** Scenes as source code **
┌────────

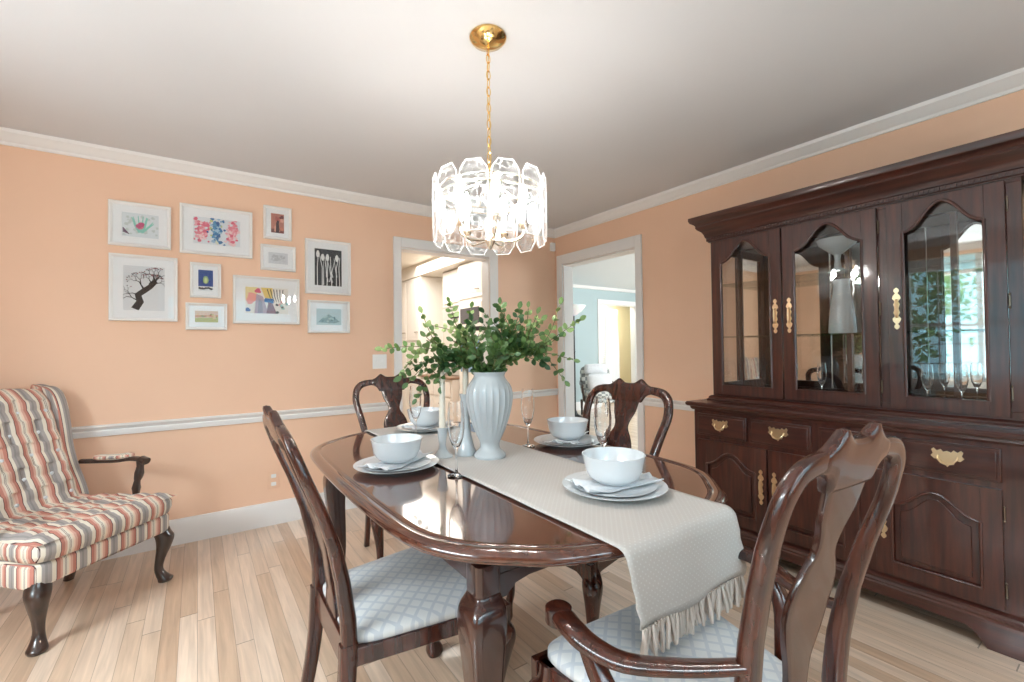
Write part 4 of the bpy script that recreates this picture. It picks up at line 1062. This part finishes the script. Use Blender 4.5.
kdoor(t, KX, 4.38, 5.0, 1.84, 2.26, (4.52, 1.93)); kdoor(t, KX, 4.38, 5.0, .12, .72)
t2 = thing('wall_oven', 'built-in white wall oven with a dark glass window in the kitchen cabinet', 'oven', (2.7, 4.7, .8))
g = G(); g.box(KX-.03, KX-.001, 4.42, 4.97, .80, 1.78); g.build('oven_body', cabwhite, t2, off=t2.location, bevel=.006)
g = G(); g.box(KX-.036, KX-.030, 4.47, 4.92, 1.53, 1.72); g.build('oven_window', mat('dark_oven_glass', (.10, .10, .11), .08, coat=1), t2, off=t2.location)
g = G(); g.box(KX-.036, KX-.030, 4.45, 4.94, 1.44, 1.49); g.build('control_panel', blackm, t2, off=t2.location)
g = G(); g.box(KX-.036, KX-.030, 4.47, 4.92, .95, 1.38); g.build('lower_door', mat('blue_grey_glass', (.25, .42, .62), .1, coat=1), t2, off=t2.location)
t = thing('fridge_surround', 'white kitchen cabinet with a door above the grey refrigerator, left of the oven', 'cabinet', (2.9, 5.3, 1.8))
g = G(); g.box(KX+.08, XW-.003, 5.03, 5.62, 1.80, 2.28); g.build('body', cabwhite, t, off=t.location, bevel=.004); kdoor(t, KX+.08, 5.06, 5.59, 1.84, 2.26)
t = thing('refrigerator', 'pale grey refrigerator with a dark vent strip, left of the kitchen oven', 'refrigerator', (2.9, 5.3, 0))
fm = mat('pale_grey_enamel', (.55, .54, .50), .35)
g = G(); g.box(KX+.06, XW-.003, 5.05, 5.60, .88, 1.77); g.build('body', fm, t, off=t.location, bevel=.01)
g = G(); g.box(KX+.045, KX+.06, 5.07, 5.58, 1.02, 1.60); g.build('door', mat('warm_grey_enamel', (.66, .62, .55), .35), t, off=t.location, bevel=.006)
g = G(); g.box(KX+.05, KX+.06, 5.07, 5.35, 1.63, 1.70); g.build('vent', blackm, t, off=t.location)
t = thing('base_cabinet', 'white kitchen base cabinet with a drawer and brown countertop, behind the vase', 'cabinet', (2.8, 5.5, 0))
g = G(); g.box(KX-.1, XW-.003, 5.03, 6.0, .1, .84); g.box(KX-.04, XW-.003, 5.05, 6.0, 0, .1); g.build('body', cabwhite, t, off=t.location, bevel=.004)
kdoor(t, KX-.1, 5.06, 5.52, .12, .60, (5.3, .53)); kdoor(t, KX-.1, 5.55, 5.98, .12, .60)
for a, b in ((5.06, 5.52), (5.55, 5.98)):
    g = G(); g.poly([(a, .63), (b, .63), (b, .81), (a, .81)], fx(KX-.1), 0, .02); d = g.build('drawer', cabwhite, t, off=t.location, bevel=.004)
    g = G(); g.lathe([(0, 0), (.012, .004), (.010, .016), (0, .018)], 12); k = g.build('knob', steel, d); k.location = (KX-.1-.02-t.location.x, (a+b)/2-t.location.y, .72); k.rotation_euler = (0, -PI/2, 0)
g = G(); g.box(KX-.13, XW-.003, 5.03, 6.02, .845, .875); g.build('countertop', mat('brown_laminate', (.32, .20, .13), .3), t, off=t.location, bevel=.004)
t = thing('pantry_cabinet', 'tall white pantry cabinet at the far left of the kitchen view', 'cabinet', (2.85, 6.8, 0))
g = G(); g.box(2.62, XW-.003, 6.02, 7.6, .0, 2.28); g.build('body', cabwhite, t, off=t.location, bevel=.004)
for a, b in ((6.05, 6.50), (6.53, 6.98), (7.01, 7.55)):
    kdoor(t, 2.62, a, b, 1.36, 2.24, (a+.06, 1.48)); kdoor(t, 2.62, a, b, .10, 1.32)

# ------------------------------------------------------------ living room beyond the doorway
t = thing('floor_lamp', 'black torchiere floor lamp with a pale bowl shade inside the living room doorway', 'floor lamp', (5.40, 5.83, 0))
G().lathe([(0, 0), (.14, 0), (.145, .01), (.12, .03), (.05, .07), (.03, .12), (.018, .14), (0, .14)], 32).build('base', blackm, t)
g = G(); g.lathe([(.016, .13), (.018, .135), (.018, .5), (.022, .51), (.018, .52), (.018, 1.15), (.024, 1.16), (.018, 1.17), (.016, 1.80), (0, 1.8)], 16); g.build('pole', blackm, t)
G().lathe([(.02, 1.78), (.06, 1.80), (.14, 1.86), (.205, 1.94), (.215, 1.965), (.208, 1.965), (.19, 1.94), (.13, 1.87), (.05, 1.81), (0, 1.81)], 40).build('lamp_shade', mat('frosted_glass_shade', (.85, .87, .88), .4, Subsurface_Weight=.3), t)
plaid = mat('grey_plaid_fabric', (.5, .5, .48), .9); n, l = nt(plaid); b = n['Principled BSDF']
tc = n.new('ShaderNodeTexCoord'); ck = n.new('ShaderNodeTexChecker'); ck.inputs['Scale'].default_value = 14; ck.inputs[1].default_value = (.62, .62, .58, 1); ck.inputs[2].default_value = (.22, .23, .23, 1)
l.new(tc.outputs['Object'], ck.inputs[0]); l.new(ck.outputs[0], b.inputs['Base Color'])
lc = thing('plaid_armchair', 'grey plaid armchair with white cushion in the living room beside the floor lamp', 'armchair', (5.84, 5.70, 0), math.atan2(.55, -.83)); lc.scale = (.9, .9, .93)
def pil(name, hx, hy, hz, m, par, loc, rx=0):
    secs = []
    for i in range(9):
        a = -PI/2+PI*i/8; k = math.cos(a)**.5 if i not in (0, 8) else .05; secs.append([(hx*k*se(2*PI*j/28+.01, 5)[0], hy*math.sin(a), hz*k*se(2*PI*j/28+.01, 5)[1]) for j in range(28)])
    o = G().loft(secs).build(name, m, par, ang=80); o.location = loc; o.rotation_euler = (rx, 0, 0); return o
pil('backrest', .31, .07, .30, plaid, lc, (0, -.26, .66), .2); pil('seat_cushion', .31, .30, .09, plaid, lc, (0, .02, .42))
pil('apron', .31, .30, .07, plaid, lc, (0, .02, .33))
for s in (-1, 1):
    g = G(); g.tube(smooth_path([(s*.30, -.24, .66), (s*.34, -.05, .62), (s*.36, .14, .63), (s*.35, .24, .60)], 4), .024, 10); g.build('arm', blackwood, lc)
    g = G(); g.tube([(s*.31, .16, .32), (s*.35, .17, .62)], .02, 10); g.build('arm_post', blackwood, lc)
    for y in (-.27, .24):
        g = G(); g.vtube([(s*.28, y, .30), (s*.28, y, .1), (s*.28, y, 0)], [.028, .02, .022], n=10, sq=4); g.build('leg', blackwood, lc)
pw_ = pil('pillow', .22, .07, .15, napkinm, None, (5.79, 5.61, .62), .2); pw_.rotation_euler = (.2, 0, lc.rotation_euler[2]); tag(pw_, 'white cushion leaning on the back of the plaid armchair in the living room', 'cushion', 'white cushions on the plaid armchair')
pw_ = pil('pillow', .21, .06, .10, napkinm, None, (5.93, 5.84, .83), .2); pw_.rotation_euler = (.3, 0, lc.rotation_euler[2]); tag(pw_, 'white cushion showing along the top edge of the plaid armchair', 'cushion', 'white cushions on the plaid armchair')
# sheer curtain in the far opening
g = G(); nu, nv = 60, 10; V = []
for i in range(nu+1):
    for j in range(nv+1):
        z = lerp(.02, 2.05, j/nv); V.append((7.24+.40*i/nu+.06*(1-j/nv)*(i/nu), LY+.32+.02*math.sin(i*.9)+.008*math.sin(i*.4+j), z))
g.add(V, [(i*(nv+1)+j, (i+1)*(nv+1)+j, (i+1)*(nv+1)+j+1, i*(nv+1)+j+1) for i in range(nu) for j in range(nv)])
cm = mat('sheer_white_curtain', (.88, .88, .88), .8); o = g.build('curtain', cm, ang=180)
so = o.modifiers.new('thick', 'SOLIDIFY'); so.thickness = .003
tag(o, 'white sheer curtain hanging in the opening at the back of the living room', 'curtain')

# ------------------------------------------------------------ garden outside the windows (mirrored in the cabinet glass)
struct('ground', G().box(-30, 30, -30, 30, -.6, -.5), mat('pale_bounce_ground', (.45, .46, .42), .9))  # ground made pale to bounce light up to the ceiling
def tree(x, y, h, r, sd, label):
    rnd = random.Random(sd); t = thing('garden_tree', label, 'tree', (x, y, -.5))
    G().tube([(0, 0, 0), (.05, .02, h*.4), (0, .05, h*.8)], [.14, .1, .04], 10).build('trunk', mat('bark', (.12, .09, .06), .9), t)
    g = G()
    for i in range(1500):
        a, b_ = rnd.uniform(0, 2*PI), math.asin(rnd.uniform(-1, 1)); rr = r*rnd.uniform(.5, 1)
        p = Vector((rr*math.cos(a)*math.cos(b_), rr*math.sin(a)*math.cos(b_), h*.62+h*.40*math.sin(b_)*rr/r)); s_ = rnd.uniform(.06, .13)
        u_ = Vector((rnd.gauss(0, 1), rnd.gauss(0, 1), rnd.gauss(0, 1))).normalized(); v_ = u_.orthogonal().normalized()
        g.add([p-u_*s_, p-v_*s_*.5, p+u_*s_, p+v_*s_*.5], [(0, 1, 2, 3)])
    g.build('foliage', leafl, t, smooth=False)
tree(-6.0, 3.4, 4.6, 1.9, 0, 'leafy garden tree mirrored at the right side of the right cabinet door')
tree(-6.6, 7.4, 4.8, 1.9, 1, 'leafy garden tree mirrored at the left side of the right cabinet door')
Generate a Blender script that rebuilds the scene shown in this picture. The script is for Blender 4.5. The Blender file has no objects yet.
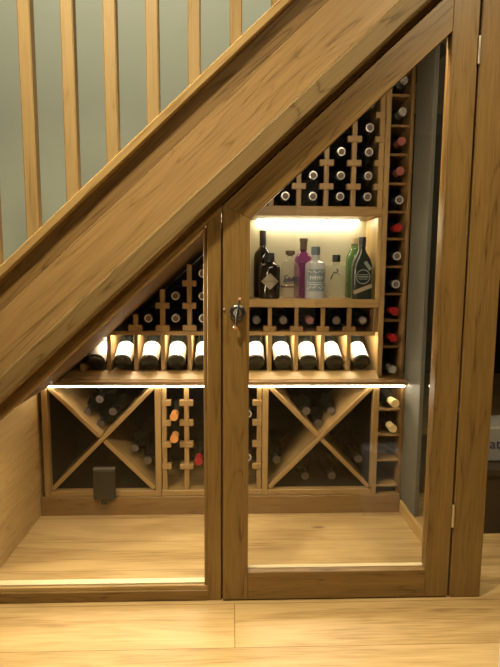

└────────

Scan the listing above. Collect all lines with the word "this".

** Finished answer **
Write part 4 of the bpy script that recreates this picture. It picks up at line 1062. This part finishes the script. Use Blender 4.5.
Generate a Blender script that rebuilds the scene shown in this picture. The script is for Blender 4.5. The Blender file has no objects yet.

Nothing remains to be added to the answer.